## Recorded data
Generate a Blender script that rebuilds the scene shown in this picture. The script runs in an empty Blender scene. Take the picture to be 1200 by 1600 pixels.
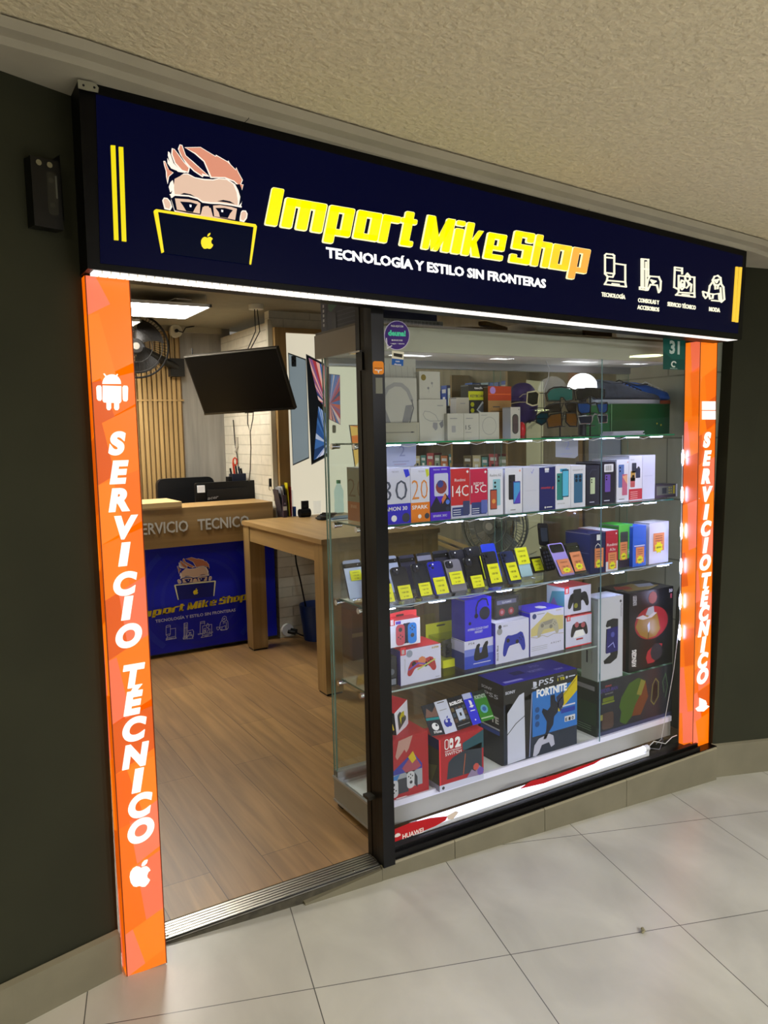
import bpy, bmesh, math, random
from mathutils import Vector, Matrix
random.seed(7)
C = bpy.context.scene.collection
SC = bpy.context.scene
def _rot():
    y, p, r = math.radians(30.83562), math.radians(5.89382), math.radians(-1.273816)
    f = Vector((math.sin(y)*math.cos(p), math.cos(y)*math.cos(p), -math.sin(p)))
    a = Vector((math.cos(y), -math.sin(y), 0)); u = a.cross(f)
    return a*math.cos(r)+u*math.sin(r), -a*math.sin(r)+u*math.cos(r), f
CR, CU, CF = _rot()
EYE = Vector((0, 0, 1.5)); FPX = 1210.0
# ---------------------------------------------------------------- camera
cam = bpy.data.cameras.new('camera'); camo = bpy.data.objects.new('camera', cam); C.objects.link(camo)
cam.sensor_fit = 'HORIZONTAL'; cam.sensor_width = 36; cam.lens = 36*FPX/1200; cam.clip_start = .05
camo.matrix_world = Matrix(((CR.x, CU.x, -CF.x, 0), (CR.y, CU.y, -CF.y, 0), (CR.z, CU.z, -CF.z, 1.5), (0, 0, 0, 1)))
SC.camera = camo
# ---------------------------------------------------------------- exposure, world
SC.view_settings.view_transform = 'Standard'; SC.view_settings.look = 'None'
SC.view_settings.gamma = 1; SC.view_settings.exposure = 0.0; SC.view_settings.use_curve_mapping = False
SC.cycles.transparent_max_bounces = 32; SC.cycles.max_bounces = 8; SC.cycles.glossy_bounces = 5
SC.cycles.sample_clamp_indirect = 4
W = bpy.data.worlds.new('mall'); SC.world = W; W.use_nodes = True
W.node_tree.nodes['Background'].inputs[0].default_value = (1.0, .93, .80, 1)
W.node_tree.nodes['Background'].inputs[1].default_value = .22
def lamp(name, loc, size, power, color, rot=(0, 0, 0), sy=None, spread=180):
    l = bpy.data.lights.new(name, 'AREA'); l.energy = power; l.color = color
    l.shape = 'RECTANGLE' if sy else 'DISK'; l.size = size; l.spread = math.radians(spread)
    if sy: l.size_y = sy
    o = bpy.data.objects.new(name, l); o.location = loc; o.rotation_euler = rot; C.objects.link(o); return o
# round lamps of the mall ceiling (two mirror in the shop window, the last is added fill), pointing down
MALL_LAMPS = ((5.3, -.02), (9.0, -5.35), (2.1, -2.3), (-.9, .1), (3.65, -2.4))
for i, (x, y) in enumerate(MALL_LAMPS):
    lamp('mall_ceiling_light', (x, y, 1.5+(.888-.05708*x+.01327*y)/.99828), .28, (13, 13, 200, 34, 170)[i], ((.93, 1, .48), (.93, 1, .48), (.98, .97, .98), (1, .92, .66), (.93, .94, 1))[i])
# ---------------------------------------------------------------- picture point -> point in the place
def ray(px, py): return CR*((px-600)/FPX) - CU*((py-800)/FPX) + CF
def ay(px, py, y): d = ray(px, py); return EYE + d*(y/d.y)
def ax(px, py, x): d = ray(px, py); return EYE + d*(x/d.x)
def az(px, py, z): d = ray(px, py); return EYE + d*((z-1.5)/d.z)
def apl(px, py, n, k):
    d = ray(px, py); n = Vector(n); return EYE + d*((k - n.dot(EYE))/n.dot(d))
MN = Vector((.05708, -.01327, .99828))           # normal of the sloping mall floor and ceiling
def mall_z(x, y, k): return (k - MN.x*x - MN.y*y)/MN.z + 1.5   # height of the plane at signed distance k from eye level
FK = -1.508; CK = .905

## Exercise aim
Return the listing above unchanged, apart from dropping its pictures.

## Completed task
Generate a Blender script that rebuilds the scene shown in this picture. The script runs in an empty Blender scene. Take the picture to be 1200 by 1600 pixels.
import bpy, bmesh, math, random
from mathutils import Vector, Matrix
random.seed(7)
C = bpy.context.scene.collection
SC = bpy.context.scene
def _rot():
    y, p, r = math.radians(30.83562), math.radians(5.89382), math.radians(-1.273816)
    f = Vector((math.sin(y)*math.cos(p), math.cos(y)*math.cos(p), -math.sin(p)))
    a = Vector((math.cos(y), -math.sin(y), 0)); u = a.cross(f)
    return a*math.cos(r)+u*math.sin(r), -a*math.sin(r)+u*math.cos(r), f
CR, CU, CF = _rot()
EYE = Vector((0, 0, 1.5)); FPX = 1210.0
# ---------------------------------------------------------------- camera
cam = bpy.data.cameras.new('camera'); camo = bpy.data.objects.new('camera', cam); C.objects.link(camo)
cam.sensor_fit = 'HORIZONTAL'; cam.sensor_width = 36; cam.lens = 36*FPX/1200; cam.clip_start = .05
camo.matrix_world = Matrix(((CR.x, CU.x, -CF.x, 0), (CR.y, CU.y, -CF.y, 0), (CR.z, CU.z, -CF.z, 1.5), (0, 0, 0, 1)))
SC.camera = camo
# ---------------------------------------------------------------- exposure, world
SC.view_settings.view_transform = 'Standard'; SC.view_settings.look = 'None'
SC.view_settings.gamma = 1; SC.view_settings.exposure = 0.0; SC.view_settings.use_curve_mapping = False
SC.cycles.transparent_max_bounces = 32; SC.cycles.max_bounces = 8; SC.cycles.glossy_bounces = 5
SC.cycles.sample_clamp_indirect = 4
W = bpy.data.worlds.new('mall'); SC.world = W; W.use_nodes = True
W.node_tree.nodes['Background'].inputs[0].default_value = (1.0, .93, .80, 1)
W.node_tree.nodes['Background'].inputs[1].default_value = .22
def lamp(name, loc, size, power, color, rot=(0, 0, 0), sy=None, spread=180):
    l = bpy.data.lights.new(name, 'AREA'); l.energy = power; l.color = color
    l.shape = 'RECTANGLE' if sy else 'DISK'; l.size = size; l.spread = math.radians(spread)
    if sy: l.size_y = sy
    o = bpy.data.objects.new(name, l); o.location = loc; o.rotation_euler = rot; C.objects.link(o); return o
# round lamps of the mall ceiling (two mirror in the shop window, the last is added fill), pointing down
MALL_LAMPS = ((5.3, -.02), (9.0, -5.35), (2.1, -2.3), (-.9, .1), (3.65, -2.4))
for i, (x, y) in enumerate(MALL_LAMPS):
    lamp('mall_ceiling_light', (x, y, 1.5+(.888-.05708*x+.01327*y)/.99828), .28, (13, 13, 200, 34, 170)[i], ((.93, 1, .48), (.93, 1, .48), (.98, .97, .98), (1, .92, .66), (.93, .94, 1))[i])
# ---------------------------------------------------------------- picture point -> point in the place
def ray(px, py): return CR*((px-600)/FPX) - CU*((py-800)/FPX) + CF
def ay(px, py, y): d = ray(px, py); return EYE + d*(y/d.y)
def ax(px, py, x): d = ray(px, py); return EYE + d*(x/d.x)
def az(px, py, z): d = ray(px, py); return EYE + d*((z-1.5)/d.z)
def apl(px, py, n, k):
    d = ray(px, py); n = Vector(n); return EYE + d*((k - n.dot(EYE))/n.dot(d))
MN = Vector((.05708, -.01327, .99828))           # normal of the sloping mall floor and ceiling
def mall_z(x, y, k): return (k - MN.x*x - MN.y*y)/MN.z + 1.5   # height of the plane at signed distance k from eye level
FK = -1.508; CK = .905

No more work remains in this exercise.